Below is the data. Give it again, complete and exact.
------------------------------------------------
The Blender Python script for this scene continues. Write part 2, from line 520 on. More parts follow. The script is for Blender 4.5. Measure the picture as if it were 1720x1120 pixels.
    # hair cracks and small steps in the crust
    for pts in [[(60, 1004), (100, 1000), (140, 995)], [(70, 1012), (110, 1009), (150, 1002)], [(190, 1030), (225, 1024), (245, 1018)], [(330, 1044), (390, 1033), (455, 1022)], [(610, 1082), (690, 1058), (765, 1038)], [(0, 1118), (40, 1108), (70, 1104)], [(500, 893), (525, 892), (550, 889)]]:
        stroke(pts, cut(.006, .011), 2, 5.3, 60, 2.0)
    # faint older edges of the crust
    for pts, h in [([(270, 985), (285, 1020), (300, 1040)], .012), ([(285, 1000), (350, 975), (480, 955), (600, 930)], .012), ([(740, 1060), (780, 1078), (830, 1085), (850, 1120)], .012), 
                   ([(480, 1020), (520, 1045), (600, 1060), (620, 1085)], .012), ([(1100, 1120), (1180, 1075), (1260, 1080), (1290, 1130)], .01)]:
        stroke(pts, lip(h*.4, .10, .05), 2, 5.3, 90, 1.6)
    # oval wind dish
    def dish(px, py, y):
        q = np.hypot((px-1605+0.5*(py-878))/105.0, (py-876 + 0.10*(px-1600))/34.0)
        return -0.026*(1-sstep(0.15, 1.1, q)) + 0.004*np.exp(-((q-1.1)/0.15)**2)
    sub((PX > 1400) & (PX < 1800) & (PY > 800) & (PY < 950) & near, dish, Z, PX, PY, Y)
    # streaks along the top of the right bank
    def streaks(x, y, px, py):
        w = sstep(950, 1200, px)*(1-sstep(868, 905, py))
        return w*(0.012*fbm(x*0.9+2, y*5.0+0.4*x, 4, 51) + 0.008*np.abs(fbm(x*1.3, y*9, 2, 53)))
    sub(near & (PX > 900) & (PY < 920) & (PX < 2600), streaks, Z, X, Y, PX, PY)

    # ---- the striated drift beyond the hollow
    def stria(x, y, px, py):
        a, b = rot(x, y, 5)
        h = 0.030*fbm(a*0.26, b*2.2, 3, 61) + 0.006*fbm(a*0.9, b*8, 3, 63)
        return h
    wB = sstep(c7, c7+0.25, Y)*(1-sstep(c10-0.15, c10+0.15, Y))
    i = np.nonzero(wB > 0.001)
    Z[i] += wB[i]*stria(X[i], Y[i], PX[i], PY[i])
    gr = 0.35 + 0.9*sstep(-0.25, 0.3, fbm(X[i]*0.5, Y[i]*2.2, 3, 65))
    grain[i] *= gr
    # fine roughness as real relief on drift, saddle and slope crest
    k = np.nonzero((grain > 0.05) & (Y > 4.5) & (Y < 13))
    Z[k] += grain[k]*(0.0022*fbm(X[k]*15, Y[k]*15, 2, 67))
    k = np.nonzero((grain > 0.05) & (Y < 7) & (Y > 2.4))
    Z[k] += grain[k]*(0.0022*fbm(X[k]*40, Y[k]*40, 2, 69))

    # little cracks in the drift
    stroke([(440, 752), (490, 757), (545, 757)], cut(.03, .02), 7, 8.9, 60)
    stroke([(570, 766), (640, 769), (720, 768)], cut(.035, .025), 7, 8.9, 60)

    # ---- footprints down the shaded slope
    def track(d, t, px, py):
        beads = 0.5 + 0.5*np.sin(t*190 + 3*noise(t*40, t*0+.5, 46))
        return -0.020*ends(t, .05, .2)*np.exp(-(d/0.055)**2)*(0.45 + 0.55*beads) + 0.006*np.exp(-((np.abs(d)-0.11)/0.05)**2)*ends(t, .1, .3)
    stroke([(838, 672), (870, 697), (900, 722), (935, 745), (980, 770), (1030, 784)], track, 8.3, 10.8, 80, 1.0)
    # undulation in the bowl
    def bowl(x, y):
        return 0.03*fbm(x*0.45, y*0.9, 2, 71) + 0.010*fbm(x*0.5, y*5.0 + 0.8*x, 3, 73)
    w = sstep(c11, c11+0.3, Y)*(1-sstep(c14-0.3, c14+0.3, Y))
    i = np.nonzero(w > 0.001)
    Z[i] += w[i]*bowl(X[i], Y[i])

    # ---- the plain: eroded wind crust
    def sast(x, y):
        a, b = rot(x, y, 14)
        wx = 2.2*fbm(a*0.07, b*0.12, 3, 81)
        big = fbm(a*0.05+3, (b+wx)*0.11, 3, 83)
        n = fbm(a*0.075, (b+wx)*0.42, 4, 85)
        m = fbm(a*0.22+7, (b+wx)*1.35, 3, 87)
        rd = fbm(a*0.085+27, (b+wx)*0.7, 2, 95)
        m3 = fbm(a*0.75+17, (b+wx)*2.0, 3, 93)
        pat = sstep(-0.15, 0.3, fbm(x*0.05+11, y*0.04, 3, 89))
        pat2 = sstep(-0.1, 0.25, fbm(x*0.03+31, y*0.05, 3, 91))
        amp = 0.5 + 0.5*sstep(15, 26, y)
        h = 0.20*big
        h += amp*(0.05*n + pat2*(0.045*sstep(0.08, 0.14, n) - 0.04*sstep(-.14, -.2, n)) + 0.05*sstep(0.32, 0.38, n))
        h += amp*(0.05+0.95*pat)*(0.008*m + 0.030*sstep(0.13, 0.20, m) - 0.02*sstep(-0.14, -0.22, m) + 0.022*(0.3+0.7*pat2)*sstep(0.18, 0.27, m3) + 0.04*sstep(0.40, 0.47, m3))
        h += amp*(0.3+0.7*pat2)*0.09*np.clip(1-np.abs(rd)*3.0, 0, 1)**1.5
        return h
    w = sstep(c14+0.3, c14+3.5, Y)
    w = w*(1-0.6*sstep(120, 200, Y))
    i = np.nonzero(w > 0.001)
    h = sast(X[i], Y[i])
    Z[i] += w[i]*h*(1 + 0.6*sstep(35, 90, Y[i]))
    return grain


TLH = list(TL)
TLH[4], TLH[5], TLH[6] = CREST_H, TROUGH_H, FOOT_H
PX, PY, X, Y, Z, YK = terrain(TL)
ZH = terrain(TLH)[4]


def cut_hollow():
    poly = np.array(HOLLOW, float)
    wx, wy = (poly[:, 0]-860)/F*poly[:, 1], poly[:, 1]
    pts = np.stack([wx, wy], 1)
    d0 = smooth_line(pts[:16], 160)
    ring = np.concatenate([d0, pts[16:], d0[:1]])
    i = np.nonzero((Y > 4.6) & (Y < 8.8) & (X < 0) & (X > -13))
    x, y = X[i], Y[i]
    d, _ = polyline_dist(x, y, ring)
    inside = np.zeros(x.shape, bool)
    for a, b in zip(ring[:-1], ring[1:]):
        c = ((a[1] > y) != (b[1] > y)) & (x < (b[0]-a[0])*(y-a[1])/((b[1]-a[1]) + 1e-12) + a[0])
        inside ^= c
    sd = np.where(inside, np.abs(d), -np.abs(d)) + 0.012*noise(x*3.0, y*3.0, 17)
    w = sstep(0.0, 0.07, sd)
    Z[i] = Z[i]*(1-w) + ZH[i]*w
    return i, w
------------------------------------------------
▶ _WORKED ANSWER_
The Blender Python script for this scene continues. Write part 2, from line 520 on. More parts follow. The script is for Blender 4.5. Measure the picture as if it were 1720x1120 pixels.
    # hair cracks and small steps in the crust
    for pts in [[(60, 1004), (100, 1000), (140, 995)], [(70, 1012), (110, 1009), (150, 1002)], [(190, 1030), (225, 1024), (245, 1018)], [(330, 1044), (390, 1033), (455, 1022)], [(610, 1082), (690, 1058), (765, 1038)], [(0, 1118), (40, 1108), (70, 1104)], [(500, 893), (525, 892), (550, 889)]]:
        stroke(pts, cut(.006, .011), 2, 5.3, 60, 2.0)
    # faint older edges of the crust
    for pts, h in [([(270, 985), (285, 1020), (300, 1040)], .012), ([(285, 1000), (350, 975), (480, 955), (600, 930)], .012), ([(740, 1060), (780, 1078), (830, 1085), (850, 1120)], .012), 
                   ([(480, 1020), (520, 1045), (600, 1060), (620, 1085)], .012), ([(1100, 1120), (1180, 1075), (1260, 1080), (1290, 1130)], .01)]:
        stroke(pts, lip(h*.4, .10, .05), 2, 5.3, 90, 1.6)
    # oval wind dish
    def dish(px, py, y):
        q = np.hypot((px-1605+0.5*(py-878))/105.0, (py-876 + 0.10*(px-1600))/34.0)
        return -0.026*(1-sstep(0.15, 1.1, q)) + 0.004*np.exp(-((q-1.1)/0.15)**2)
    sub((PX > 1400) & (PX < 1800) & (PY > 800) & (PY < 950) & near, dish, Z, PX, PY, Y)
    # streaks along the top of the right bank
    def streaks(x, y, px, py):
        w = sstep(950, 1200, px)*(1-sstep(868, 905, py))
        return w*(0.012*fbm(x*0.9+2, y*5.0+0.4*x, 4, 51) + 0.008*np.abs(fbm(x*1.3, y*9, 2, 53)))
    sub(near & (PX > 900) & (PY < 920) & (PX < 2600), streaks, Z, X, Y, PX, PY)

    # ---- the striated drift beyond the hollow
    def stria(x, y, px, py):
        a, b = rot(x, y, 5)
        h = 0.030*fbm(a*0.26, b*2.2, 3, 61) + 0.006*fbm(a*0.9, b*8, 3, 63)
        return h
    wB = sstep(c7, c7+0.25, Y)*(1-sstep(c10-0.15, c10+0.15, Y))
    i = np.nonzero(wB > 0.001)
    Z[i] += wB[i]*stria(X[i], Y[i], PX[i], PY[i])
    gr = 0.35 + 0.9*sstep(-0.25, 0.3, fbm(X[i]*0.5, Y[i]*2.2, 3, 65))
    grain[i] *= gr
    # fine roughness as real relief on drift, saddle and slope crest
    k = np.nonzero((grain > 0.05) & (Y > 4.5) & (Y < 13))
    Z[k] += grain[k]*(0.0022*fbm(X[k]*15, Y[k]*15, 2, 67))
    k = np.nonzero((grain > 0.05) & (Y < 7) & (Y > 2.4))
    Z[k] += grain[k]*(0.0022*fbm(X[k]*40, Y[k]*40, 2, 69))

    # little cracks in the drift
    stroke([(440, 752), (490, 757), (545, 757)], cut(.03, .02), 7, 8.9, 60)
    stroke([(570, 766), (640, 769), (720, 768)], cut(.035, .025), 7, 8.9, 60)

    # ---- footprints down the shaded slope
    def track(d, t, px, py):
        beads = 0.5 + 0.5*np.sin(t*190 + 3*noise(t*40, t*0+.5, 46))
        return -0.020*ends(t, .05, .2)*np.exp(-(d/0.055)**2)*(0.45 + 0.55*beads) + 0.006*np.exp(-((np.abs(d)-0.11)/0.05)**2)*ends(t, .1, .3)
    stroke([(838, 672), (870, 697), (900, 722), (935, 745), (980, 770), (1030, 784)], track, 8.3, 10.8, 80, 1.0)
    # undulation in the bowl
    def bowl(x, y):
        return 0.03*fbm(x*0.45, y*0.9, 2, 71) + 0.010*fbm(x*0.5, y*5.0 + 0.8*x, 3, 73)
    w = sstep(c11, c11+0.3, Y)*(1-sstep(c14-0.3, c14+0.3, Y))
    i = np.nonzero(w > 0.001)
    Z[i] += w[i]*bowl(X[i], Y[i])

    # ---- the plain: eroded wind crust
    def sast(x, y):
        a, b = rot(x, y, 14)
        wx = 2.2*fbm(a*0.07, b*0.12, 3, 81)
        big = fbm(a*0.05+3, (b+wx)*0.11, 3, 83)
        n = fbm(a*0.075, (b+wx)*0.42, 4, 85)
        m = fbm(a*0.22+7, (b+wx)*1.35, 3, 87)
        rd = fbm(a*0.085+27, (b+wx)*0.7, 2, 95)
        m3 = fbm(a*0.75+17, (b+wx)*2.0, 3, 93)
        pat = sstep(-0.15, 0.3, fbm(x*0.05+11, y*0.04, 3, 89))
        pat2 = sstep(-0.1, 0.25, fbm(x*0.03+31, y*0.05, 3, 91))
        amp = 0.5 + 0.5*sstep(15, 26, y)
        h = 0.20*big
        h += amp*(0.05*n + pat2*(0.045*sstep(0.08, 0.14, n) - 0.04*sstep(-.14, -.2, n)) + 0.05*sstep(0.32, 0.38, n))
        h += amp*(0.05+0.95*pat)*(0.008*m + 0.030*sstep(0.13, 0.20, m) - 0.02*sstep(-0.14, -0.22, m) + 0.022*(0.3+0.7*pat2)*sstep(0.18, 0.27, m3) + 0.04*sstep(0.40, 0.47, m3))
        h += amp*(0.3+0.7*pat2)*0.09*np.clip(1-np.abs(rd)*3.0, 0, 1)**1.5
        return h
    w = sstep(c14+0.3, c14+3.5, Y)
    w = w*(1-0.6*sstep(120, 200, Y))
    i = np.nonzero(w > 0.001)
    h = sast(X[i], Y[i])
    Z[i] += w[i]*h*(1 + 0.6*sstep(35, 90, Y[i]))
    return grain


TLH = list(TL)
TLH[4], TLH[5], TLH[6] = CREST_H, TROUGH_H, FOOT_H
PX, PY, X, Y, Z, YK = terrain(TL)
ZH = terrain(TLH)[4]


def cut_hollow():
    poly = np.array(HOLLOW, float)
    wx, wy = (poly[:, 0]-860)/F*poly[:, 1], poly[:, 1]
    pts = np.stack([wx, wy], 1)
    d0 = smooth_line(pts[:16], 160)
    ring = np.concatenate([d0, pts[16:], d0[:1]])
    i = np.nonzero((Y > 4.6) & (Y < 8.8) & (X < 0) & (X > -13))
    x, y = X[i], Y[i]
    d, _ = polyline_dist(x, y, ring)
    inside = np.zeros(x.shape, bool)
    for a, b in zip(ring[:-1], ring[1:]):
        c = ((a[1] > y) != (b[1] > y)) & (x < (b[0]-a[0])*(y-a[1])/((b[1]-a[1]) + 1e-12) + a[0])
        inside ^= c
    sd = np.where(inside, np.abs(d), -np.abs(d)) + 0.012*noise(x*3.0, y*3.0, 17)
    w = sstep(0.0, 0.07, sd)
    Z[i] = Z[i]*(1-w) + ZH[i]*w
    return i, w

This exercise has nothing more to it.